« Il y a trop de télévision » disait John Landgraf, le PDG de FX, il y a encore peu de temps. Nul ne saura jamais s’il pensait à la nouvelle création de Kurt Sutter quand il évoquait ce problème, mais du point de vue d’un téléspectateur, s’il y a trop de télévision, The Bastard Executioner est clairement de trop. Ça s’annonçait pourtant bien : l’équipe de la déséquilibrée mais divertissante Sons of Anarchy (et donc par extension, The Shield) se retrouvant pour un Banshee médiéval. A défaut d’y aller les yeux fermés, on pouvait avoir un minimum d’espoir.

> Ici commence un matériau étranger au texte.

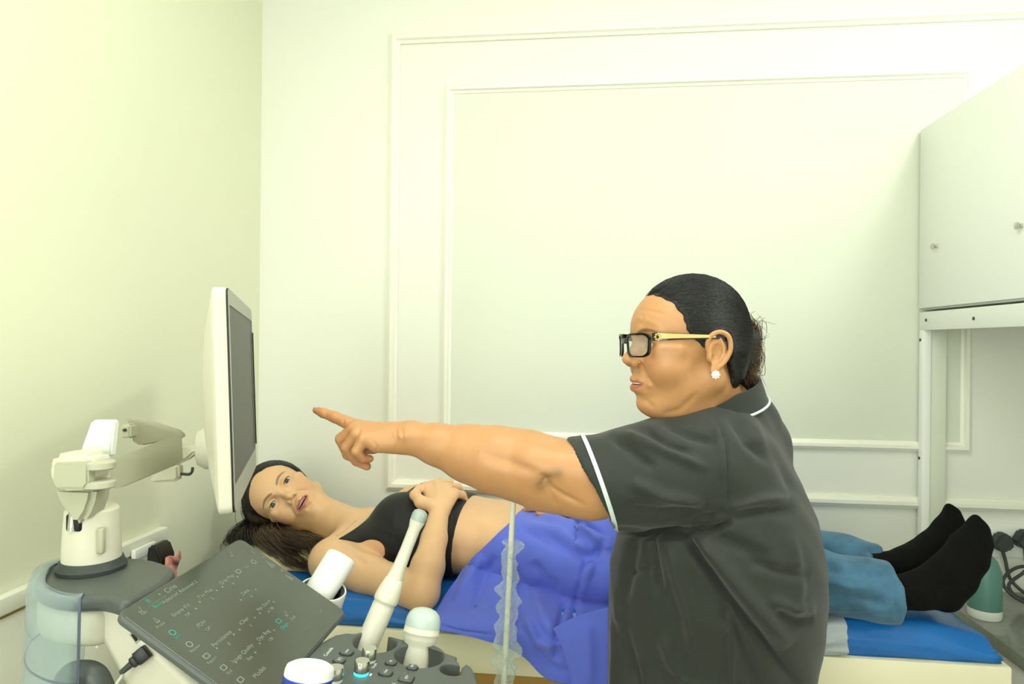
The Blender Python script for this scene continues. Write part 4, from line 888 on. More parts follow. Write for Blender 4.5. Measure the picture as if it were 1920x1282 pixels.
for i in range(1500):                                                 # knot loops and loose ends
    a = r_.uniform(0, 2*PI); c = np.array([-86+r_.normal(0, 3), r_.normal(3, 8), (22 if r_.random() < .6 else -4)+r_.normal(0, 6)]); ra = r_.uniform(10, 30); rb = r_.uniform(6, 24); tl = r_.uniform(-.9, .9); path = []
    for k in range(12):
        t = a+k/11*r_.uniform(2.2, 3.2); q = c+np.array([rb*math.cos(t)*.8, rb*math.sin(t)*math.sin(tl)+rb*math.cos(t)*.3, ra*math.sin(t)]); path.append(A_o+A_R@(q*.001*A_s))
    pths.append(path)
for i in range(70):
    p = np.array([-92+r_.normal(0, 6), r_.normal(6, 10), 30+r_.normal(0, 14)]) if i < 45 else np.array([-80+r_.normal(0, 6), 20+r_.normal(0, 10), -20+r_.normal(0, 12)])
    d = np.array([-.6+r_.normal(0, .4), .2, .6+r_.normal(0, .5)]) if i < 45 else np.array([-.3+r_.normal(0, .3), .2, -.8]); L_ = r_.uniform(8, 24)
    pths.append([A_o+A_R@((p+d*L_*t+np.array([0, 0, -6*t*t]))*.001*A_s) for t in np.linspace(0, 1, 12)])
strands('hair_knot', pths, r_.uniform(.0002, .0006, len(pths)), M['hair_a2'], pa_)
# --- jewellery
ear = A_o+A_R@(np.array([12, 82, -25])*.001*A_s)
st = lathe('earring', [(0, -.002), (.0050, -.002), (.0058, 0), (.0054, .0012), (.0030, .0036), (0, .0042)], frame_mtx(ear, A_l*.9+A_f*.3), mat('crystal', '#f6f8f6', .08, .1, spec=1.), pa_, 9, ang=5)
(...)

Puisque la chaîne a eu la très bonne idée de l’annuler, The Bastard Executioner ne restera finalement que la succession de dix épisodes plus insipides les uns que les autres, où on passe son temps à voir cabotiner deux trois têtes à claques, l’autre moitié du casting cracher sur les français, des afro-gallois faire copain-copain avec des baiseurs de chèvre et un pauvre Matthew Rhys perdu dans ce naufrage total, et qui va avoir beaucoup de mal à nous faire oublier ce cosplay bon marché de Gandalf dans lequel les producteurs ont décidé de l’accoutrer.
Kurt Sutter n’est pas un bon scénariste. En fait non, Kurt Sutter n’est pas un scénariste. C’est un type qui écrit des choses, et il se trouve que c’est pour la télévision. Il n’a aucun sens du rythme, aucun sens du dialogue, tout est fade, des rebondissements jusqu’aux personnages, des réflexions complètement idiotes sur la loyauté ou la religion jusqu’à ses tentatives éhontées de faire des traits d’humour ou un brin d’émotion.
Tout est vulgaire, sans aucune subtilité – on s’y attendait, mais pas avec ce niveau de premier degré et de sérieux dans la démarche. The Bastard Executioner se veut subversive, elle n’en est au final qu’idiote. Tous ses effets spectaculaires sont superficiels, et tout ce qui ne l’est pas va de la faute de goût au désert artistique (que ça soit l’affreux générique ou ces transitions noir et blanc avant chaque pause publicité) – on pourrait passer des heures à lister tout ce qui ne va pas dans la dernière création de Kurt Sutter. Chaque épisode est à lui seul l’exemple parfait de ce qu’il ne faut pas faire à la télévision, l’antithèse absolue de la série câblée réussie, une parodie involontaire des feuilletons antihéroïques post-HBO – et c’est triste à dire, mais The Bastard Executioner est peut-être aussi l’illustration parfaite de la lente déchéance du câble US, de la fin de ce fameux âge d’or télévisuel dont on nous rabâche les oreilles depuis le succès de Breaking Bad (alors qu’il était déjà sur le déclin à ce moment-là). Ce câble qui se renferme dans ce modèle d’écriture facile, où tout n’est propice qu’à la violence, à la provocation narrative, au soap prestigieux ou aux personnages faussement anti-manichéens – le théâtre de la subversion plutôt que de l’ambition, et c’est bien triste quand on voit des chefs d’œuvres comme The Leftovers, Fargo ou Mr. Robot galérer avec leurs audiences.
Ne soyons pas non plus défaitistes ; car à part le souvenir traumatique de ce nanar de dix heures de l’automne 2015, rien ne restera de The Bastard Executioner. Et c’est tant mieux. Que ce ratage soit un signal d’alarme, qu’on arrête de filer des heures d’antenne à des gens incompétents qui ne savent visiblement pas ce qu’ils font – la bonne télévision, ce n’est pas si dur, et elle n’est pas forcement destinée à une audience de niche. Tout ça pour dire que c’était quand même sacrément de la merde.